8. Look for oddities and duplicate payments using the Same-Same-Same" test. P-card auditors will be familiar with the Same-Same-Same concept, developed by Dr. Mark Nigrini in his book Forensic Analytics: Methods and Techniques for Forensic Accounting Investigations, as they for years have been looking for duplicate or split transactions that fall just under card transaction limits. In addition to duplicate payments, we're essentially looking for odd transactions that happen too often. By extracting transactions that fall just a hair under the limit for which an organization requires a receipt, as well as those that end in .99, .00 or .50 (which are uncommon with typical transactions that include tax), it is possible to find unusual patterns of activity.
9. Watch for a heavy hand with cash tipping. This category goes hand-in-hand with cash reimbursement policy as a red flag. This is where T&E policy can really make an impact. Many organizational travel policies include a guideline stating "the organization won't reimburse more than X percent for [type of] tip." Our panelists also recommend running a report on average tips per employee to notice unusual amounts.
10. Look for padding in automobile mileage expense reports. It's easy for a traveler to throw a few extra miles on a mileage expense report, so it's a good idea to include detailed travel logs as part of your travel policy: "Where did you go? What was the purpose?" When it comes to auto travel, recommend that individuals choose the most cost-effective option for the organization. For example, if a vehicle needs to be driven more than 300 miles, a rental car is usually the cheaper option. But if you work in a rural area and have to drive 50 miles to a rental car location, maybe not.
Stay On Top Of Your Game (And Theirs) 
Stay on top of new technology, automation tools, surveys and benchmarks that demonstrate what others are doing well. Take time to understand different types of liability and what makes sense for your organization. Our panelists have experience with individual, corporate and joint-and-several liability. With individual liability, the cardholder has some skin in the game; otherwise, there isn't as much motivation to create expense reports. If cardholders don't pay a bill, it affects their personal credit and, if a delinquency exceeds 180 days, the status could impact a potential rebate. In most cases, the organization pays a delinquent bill, and then demands payment from the cardholder. Organizations should watch these accounts very carefully.

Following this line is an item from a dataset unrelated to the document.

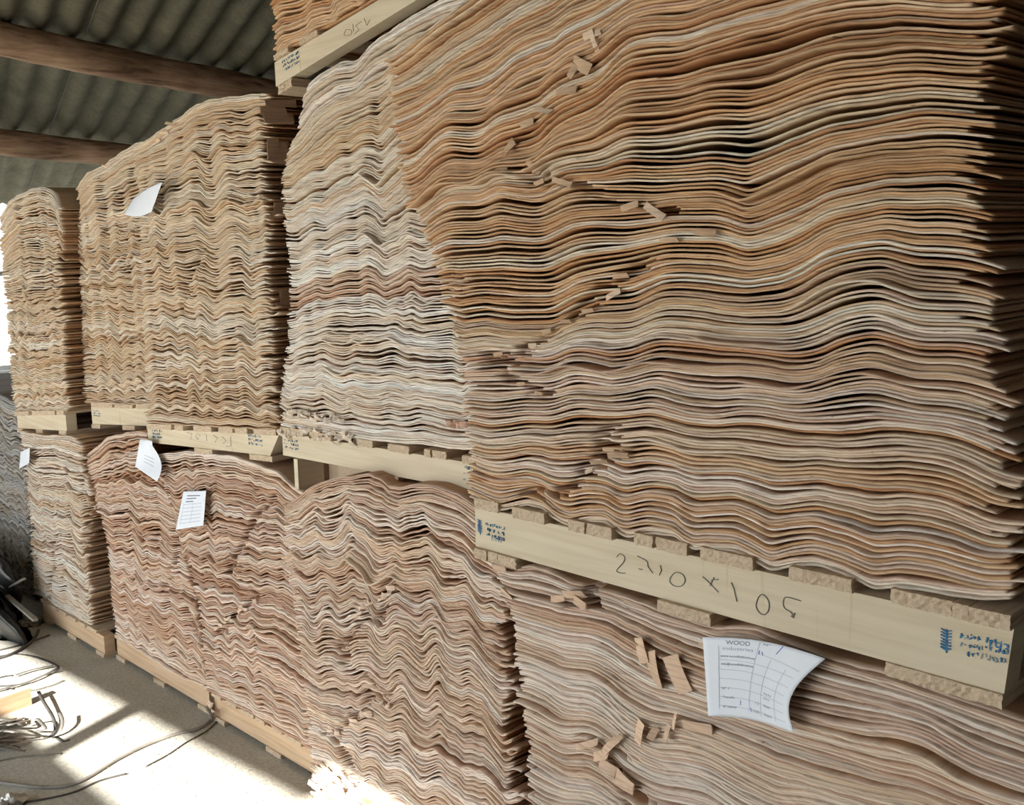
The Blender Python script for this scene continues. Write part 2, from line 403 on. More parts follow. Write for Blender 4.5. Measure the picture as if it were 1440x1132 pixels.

Handling Repeat Offenders 
Corporate culture can play a role in the level of discipline that's meted out for misuse. In the name of keeping employees happy, some organizations employ stricter measures, like card cancellation, only as a last resort. Try these steps with your cardholders:
1. Take action immediately if you conclude that fraud has occurred. Follow through on your organization's policy concerning consequences for dealing with fraud.
2. If applicable, remind cardholders that this is not a personal card and it can be taken away.
3. Make them acknowledge policy: Inappropriate expenses are never allowed on the card and could be grounds for cancellation, without notice.
4. Store reprimands in a human resources file—the first warning, the second warning—so you have a record of steps taken.